PROBLEM TO SOLVE
Write out all lines holding the word "Blender".

RECORDED DATA
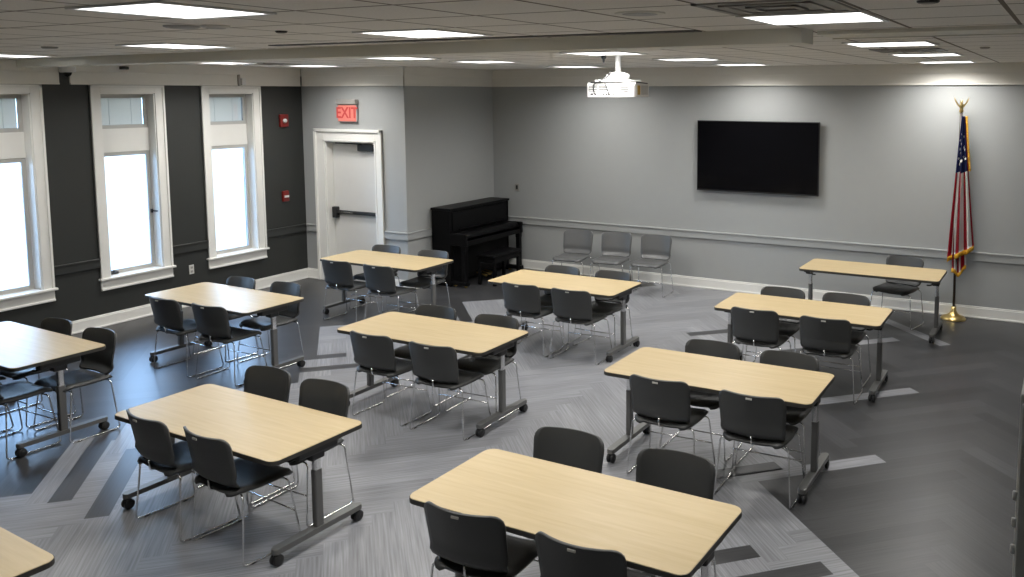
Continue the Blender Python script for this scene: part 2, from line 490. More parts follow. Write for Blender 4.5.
# door
D = empty('door_1', (0, YD, 0)); struct(D)
b = MB()
for s, x0, x1 in ((-1, -10.262, DX0), (1, DX1, -8.913)):
    b.box(x0, x1, -.022, 0, 0, 2.327, bev=.003)
    xo = x0 if s < 0 else x1
    b.box(*sorted((xo, xo - s*.045)), -.046, 0, 0, 2.327, bev=.006)
    xi = x1 if s < 0 else x0
    b.box(*sorted((xi, xi + s*.03)), -.032, 0, 0, DZ+.03, bev=.004)
b.box(DX0, DX1, -.022, 0, DZ, 2.327, bev=.003); b.box(-10.262, -8.913, -.046, 0, 2.282, 2.327, bev=.006); b.box(DX0-.03, DX1+.03, -.032, 0, DZ, DZ+.03, bev=.004)
b.build('casing', M['white'], D)
b = MB()
b.box(DX0, DX0+.015, 0, .24, 0, DZ); b.box(DX1-.015, DX1, 0, .24, 0, DZ); b.box(DX0, DX1, 0, .24, DZ-.015, DZ)
b.build('jamb', M['white'], D)
b = MB(); b.box(DX0+.018, DX1-.018, .13, .175, .008, DZ-.018, bev=.003); lf = b.build('door_leaf', M['door'], D)
b = MB(); b.box(-10.03, -9.94, .06, .131, .965, 1.135, bev=.01); b.box(-9.95, -9.10, .075, .125, 1.035, 1.085, bev=.012); b.box(-9.14, -9.085, .07, .131, 1.02, 1.10, bev=.008)
pb = b.build('push_bar', M['black'], lf)
b = MB(); b.box(-9.48, -9.17, .06, .131, 2.0, 2.10, bev=.01); b.tube([(-9.42, .09, 2.105), (-9.70, .05, 2.112), (-9.95, .10, 2.112)], .011, 7); b.build('door_closer', M['black'], lf)
b = MB(); b.box(-9.90, -9.62, .0735, .0765, 1.05, 1.07); x = b.build('push_pad', M['chrome'], lf)

# ceiling beam, screen slot and flat bulkhead strip
b = MB(); b.poly([(XL, 5.60), (-1.41, 4.95), (-1.41, 5.19), (XL, 5.84)], 3.150, ZC); struct(b.build('ceiling_beam', M['beam']))
b = MB(); b.box(-1.41, XR, 5.28, 5.66, 3.212, ZC, bev=.004); b.box(-1.41, XR, 5.66, 5.68, 3.206, ZC); struct(b.build('ceiling_track', M['beam']))
b = MB(); b.box(-5.62, -2.02, 4.84, 4.945, ZC-.006, ZC+.01, bev=.002); struct(b.build('slot_shade_strip', M['rubber']))  # black strip on the ceiling stands for the dark void of the slot

# ------------------------------------------------------------------ ceiling fittings
def make_light():
    t = empty('ceiling_light')
    b = MB(); h = .305
    for a in ((-h, h, -h, -h+.022), (-h, h, h-.022, h), (-h, -h+.022, -h+.022, h-.022), (h-.022, h, -h+.022, h-.022)): b.box(*a, -.010, .002, bev=.002, seg=1)
    b.build('frame', M['proj'], t)
    b = MB(); b.box(-h+.022, h-.022, -h+.022, h-.022, -.006, .002); b.build('diffuser', M['panel'], t)
    la = bpy.data.lights.new('lamp', 'AREA'); la.shape = 'SQUARE'; la.size = .54; la.energy = LIGHT; la.color = (1.0, .975, .94); la.spread = math.radians(152)
    lo = bpy.data.objects.new('lamp', la); COL.objects.link(lo); lo.parent = t; lo.location = (0, 0, -.014)
    return t
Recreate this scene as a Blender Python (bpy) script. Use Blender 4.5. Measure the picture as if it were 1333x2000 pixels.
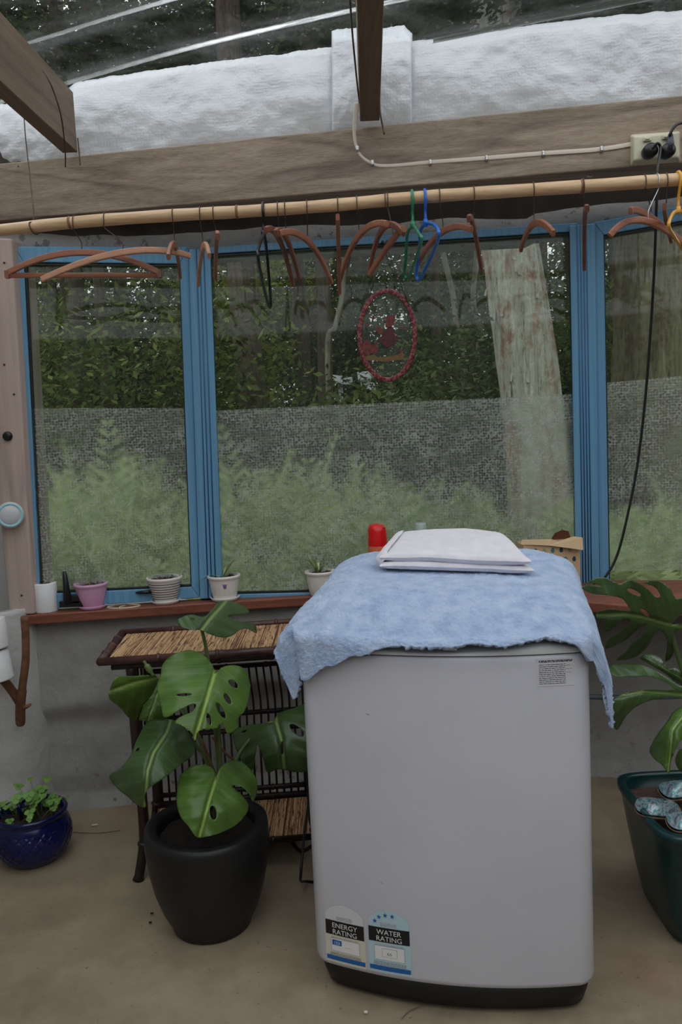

THE SOLUTION
Continue the Blender Python script for this scene: part 2, from line 490. More parts follow. Write for Blender 4.5.
Recreate this scene as a Blender Python (bpy) script. Use Blender 4.5. Measure the picture as if it were 1333x2000 pixels.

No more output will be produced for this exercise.